Required task:
Write each record again exactly as it stands.

==== Input data

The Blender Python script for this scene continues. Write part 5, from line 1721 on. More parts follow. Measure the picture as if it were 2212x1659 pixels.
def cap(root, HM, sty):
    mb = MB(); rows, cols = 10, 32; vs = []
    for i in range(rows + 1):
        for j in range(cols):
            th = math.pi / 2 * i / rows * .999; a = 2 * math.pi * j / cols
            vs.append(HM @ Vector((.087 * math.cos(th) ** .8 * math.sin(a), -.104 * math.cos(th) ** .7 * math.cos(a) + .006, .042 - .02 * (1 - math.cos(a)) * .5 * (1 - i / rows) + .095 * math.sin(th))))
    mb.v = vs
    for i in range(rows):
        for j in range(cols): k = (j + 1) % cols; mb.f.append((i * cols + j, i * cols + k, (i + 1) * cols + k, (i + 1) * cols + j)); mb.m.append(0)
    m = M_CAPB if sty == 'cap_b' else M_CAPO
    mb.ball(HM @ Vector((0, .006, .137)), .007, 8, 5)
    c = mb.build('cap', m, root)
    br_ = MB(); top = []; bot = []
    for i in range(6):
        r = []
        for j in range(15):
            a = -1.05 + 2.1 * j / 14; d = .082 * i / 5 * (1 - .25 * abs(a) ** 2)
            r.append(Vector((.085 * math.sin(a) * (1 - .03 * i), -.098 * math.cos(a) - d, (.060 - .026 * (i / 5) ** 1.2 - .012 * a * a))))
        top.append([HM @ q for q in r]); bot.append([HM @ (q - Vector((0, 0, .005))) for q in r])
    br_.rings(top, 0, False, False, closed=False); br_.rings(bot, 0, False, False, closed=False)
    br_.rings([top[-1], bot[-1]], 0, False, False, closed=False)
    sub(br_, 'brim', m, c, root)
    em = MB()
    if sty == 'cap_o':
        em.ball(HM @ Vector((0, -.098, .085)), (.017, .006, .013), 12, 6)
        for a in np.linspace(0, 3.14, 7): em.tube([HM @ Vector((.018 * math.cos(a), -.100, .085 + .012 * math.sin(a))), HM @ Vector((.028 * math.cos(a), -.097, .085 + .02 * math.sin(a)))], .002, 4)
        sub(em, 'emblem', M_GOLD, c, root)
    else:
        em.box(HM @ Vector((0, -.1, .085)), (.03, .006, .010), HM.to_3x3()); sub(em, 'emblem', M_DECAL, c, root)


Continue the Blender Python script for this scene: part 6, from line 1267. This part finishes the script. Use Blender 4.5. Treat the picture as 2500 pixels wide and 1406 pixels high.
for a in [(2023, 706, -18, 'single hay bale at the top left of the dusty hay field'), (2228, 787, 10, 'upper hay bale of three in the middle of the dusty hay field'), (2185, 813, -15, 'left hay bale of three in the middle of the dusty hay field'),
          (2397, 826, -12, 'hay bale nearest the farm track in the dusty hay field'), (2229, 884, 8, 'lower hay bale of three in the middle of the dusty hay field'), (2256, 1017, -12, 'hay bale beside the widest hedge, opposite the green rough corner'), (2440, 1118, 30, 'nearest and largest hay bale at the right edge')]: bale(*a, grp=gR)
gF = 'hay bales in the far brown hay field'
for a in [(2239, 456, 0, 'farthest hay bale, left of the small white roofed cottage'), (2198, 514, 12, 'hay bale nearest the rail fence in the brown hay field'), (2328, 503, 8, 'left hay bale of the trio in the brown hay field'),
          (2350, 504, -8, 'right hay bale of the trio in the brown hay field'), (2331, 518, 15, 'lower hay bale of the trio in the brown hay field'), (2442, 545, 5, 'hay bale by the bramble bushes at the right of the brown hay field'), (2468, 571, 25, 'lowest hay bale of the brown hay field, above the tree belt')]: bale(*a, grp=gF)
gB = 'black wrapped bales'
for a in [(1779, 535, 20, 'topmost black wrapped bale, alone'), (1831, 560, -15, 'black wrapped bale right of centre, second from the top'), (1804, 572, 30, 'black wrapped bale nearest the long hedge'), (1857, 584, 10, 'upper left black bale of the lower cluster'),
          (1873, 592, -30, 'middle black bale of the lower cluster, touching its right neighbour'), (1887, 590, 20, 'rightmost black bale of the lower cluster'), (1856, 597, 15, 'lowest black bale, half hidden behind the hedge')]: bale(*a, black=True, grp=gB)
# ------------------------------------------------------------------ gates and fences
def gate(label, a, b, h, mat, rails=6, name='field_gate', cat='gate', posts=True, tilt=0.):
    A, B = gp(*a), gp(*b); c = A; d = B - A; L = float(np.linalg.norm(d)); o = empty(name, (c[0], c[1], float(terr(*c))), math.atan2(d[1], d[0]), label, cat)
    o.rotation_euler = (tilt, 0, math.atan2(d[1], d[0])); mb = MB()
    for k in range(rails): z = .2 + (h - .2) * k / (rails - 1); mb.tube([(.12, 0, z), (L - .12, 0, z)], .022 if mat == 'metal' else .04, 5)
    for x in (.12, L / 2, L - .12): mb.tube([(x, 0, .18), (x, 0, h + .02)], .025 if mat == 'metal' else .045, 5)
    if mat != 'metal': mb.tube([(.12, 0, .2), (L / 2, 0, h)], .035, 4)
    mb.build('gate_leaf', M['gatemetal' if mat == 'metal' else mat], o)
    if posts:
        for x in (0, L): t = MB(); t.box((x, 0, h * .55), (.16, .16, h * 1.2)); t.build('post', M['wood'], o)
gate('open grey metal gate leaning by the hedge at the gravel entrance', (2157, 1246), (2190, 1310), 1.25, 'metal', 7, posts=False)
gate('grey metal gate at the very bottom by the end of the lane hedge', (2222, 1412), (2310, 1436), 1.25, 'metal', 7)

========

Finished task:
The Blender Python script for this scene continues. Write part 5, from line 1721 on. More parts follow. Measure the picture as if it were 2212x1659 pixels.
def cap(root, HM, sty):
    mb = MB(); rows, cols = 10, 32; vs = []
    for i in range(rows + 1):
        for j in range(cols):
            th = math.pi / 2 * i / rows * .999; a = 2 * math.pi * j / cols
            vs.append(HM @ Vector((.087 * math.cos(th) ** .8 * math.sin(a), -.104 * math.cos(th) ** .7 * math.cos(a) + .006, .042 - .02 * (1 - math.cos(a)) * .5 * (1 - i / rows) + .095 * math.sin(th))))
    mb.v = vs
    for i in range(rows):
        for j in range(cols): k = (j + 1) % cols; mb.f.append((i * cols + j, i * cols + k, (i + 1) * cols + k, (i + 1) * cols + j)); mb.m.append(0)
    m = M_CAPB if sty == 'cap_b' else M_CAPO
    mb.ball(HM @ Vector((0, .006, .137)), .007, 8, 5)
    c = mb.build('cap', m, root)
    br_ = MB(); top = []; bot = []
    for i in range(6):
        r = []
        for j in range(15):
            a = -1.05 + 2.1 * j / 14; d = .082 * i / 5 * (1 - .25 * abs(a) ** 2)
            r.append(Vector((.085 * math.sin(a) * (1 - .03 * i), -.098 * math.cos(a) - d, (.060 - .026 * (i / 5) ** 1.2 - .012 * a * a))))
        top.append([HM @ q for q in r]); bot.append([HM @ (q - Vector((0, 0, .005))) for q in r])
    br_.rings(top, 0, False, False, closed=False); br_.rings(bot, 0, False, False, closed=False)
    br_.rings([top[-1], bot[-1]], 0, False, False, closed=False)
    sub(br_, 'brim', m, c, root)
    em = MB()
    if sty == 'cap_o':
        em.ball(HM @ Vector((0, -.098, .085)), (.017, .006, .013), 12, 6)
        for a in np.linspace(0, 3.14, 7): em.tube([HM @ Vector((.018 * math.cos(a), -.100, .085 + .012 * math.sin(a))), HM @ Vector((.028 * math.cos(a), -.097, .085 + .02 * math.sin(a)))], .002, 4)
        sub(em, 'emblem', M_GOLD, c, root)
    else:
        em.box(HM @ Vector((0, -.1, .085)), (.03, .006, .010), HM.to_3x3()); sub(em, 'emblem', M_DECAL, c, root)


Continue the Blender Python script for this scene: part 6, from line 1267. This part finishes the script. Use Blender 4.5. Treat the picture as 2500 pixels wide and 1406 pixels high.
for a in [(2023, 706, -18, 'single hay bale at the top left of the dusty hay field'), (2228, 787, 10, 'upper hay bale of three in the middle of the dusty hay field'), (2185, 813, -15, 'left hay bale of three in the middle of the dusty hay field'),
          (2397, 826, -12, 'hay bale nearest the farm track in the dusty hay field'), (2229, 884, 8, 'lower hay bale of three in the middle of the dusty hay field'), (2256, 1017, -12, 'hay bale beside the widest hedge, opposite the green rough corner'), (2440, 1118, 30, 'nearest and largest hay bale at the right edge')]: bale(*a, grp=gR)
gF = 'hay bales in the far brown hay field'
for a in [(2239, 456, 0, 'farthest hay bale, left of the small white roofed cottage'), (2198, 514, 12, 'hay bale nearest the rail fence in the brown hay field'), (2328, 503, 8, 'left hay bale of the trio in the brown hay field'),
          (2350, 504, -8, 'right hay bale of the trio in the brown hay field'), (2331, 518, 15, 'lower hay bale of the trio in the brown hay field'), (2442, 545, 5, 'hay bale by the bramble bushes at the right of the brown hay field'), (2468, 571, 25, 'lowest hay bale of the brown hay field, above the tree belt')]: bale(*a, grp=gF)
gB = 'black wrapped bales'
for a in [(1779, 535, 20, 'topmost black wrapped bale, alone'), (1831, 560, -15, 'black wrapped bale right of centre, second from the top'), (1804, 572, 30, 'black wrapped bale nearest the long hedge'), (1857, 584, 10, 'upper left black bale of the lower cluster'),
          (1873, 592, -30, 'middle black bale of the lower cluster, touching its right neighbour'), (1887, 590, 20, 'rightmost black bale of the lower cluster'), (1856, 597, 15, 'lowest black bale, half hidden behind the hedge')]: bale(*a, black=True, grp=gB)
# ------------------------------------------------------------------ gates and fences
def gate(label, a, b, h, mat, rails=6, name='field_gate', cat='gate', posts=True, tilt=0.):
    A, B = gp(*a), gp(*b); c = A; d = B - A; L = float(np.linalg.norm(d)); o = empty(name, (c[0], c[1], float(terr(*c))), math.atan2(d[1], d[0]), label, cat)
    o.rotation_euler = (tilt, 0, math.atan2(d[1], d[0])); mb = MB()
    for k in range(rails): z = .2 + (h - .2) * k / (rails - 1); mb.tube([(.12, 0, z), (L - .12, 0, z)], .022 if mat == 'metal' else .04, 5)
    for x in (.12, L / 2, L - .12): mb.tube([(x, 0, .18), (x, 0, h + .02)], .025 if mat == 'metal' else .045, 5)
    if mat != 'metal': mb.tube([(.12, 0, .2), (L / 2, 0, h)], .035, 4)
    mb.build('gate_leaf', M['gatemetal' if mat == 'metal' else mat], o)
    if posts:
        for x in (0, L): t = MB(); t.box((x, 0, h * .55), (.16, .16, h * 1.2)); t.build('post', M['wood'], o)
gate('open grey metal gate leaning by the hedge at the gravel entrance', (2157, 1246), (2190, 1310), 1.25, 'metal', 7, posts=False)
gate('grey metal gate at the very bottom by the end of the lane hedge', (2222, 1412), (2310, 1436), 1.25, 'metal', 7)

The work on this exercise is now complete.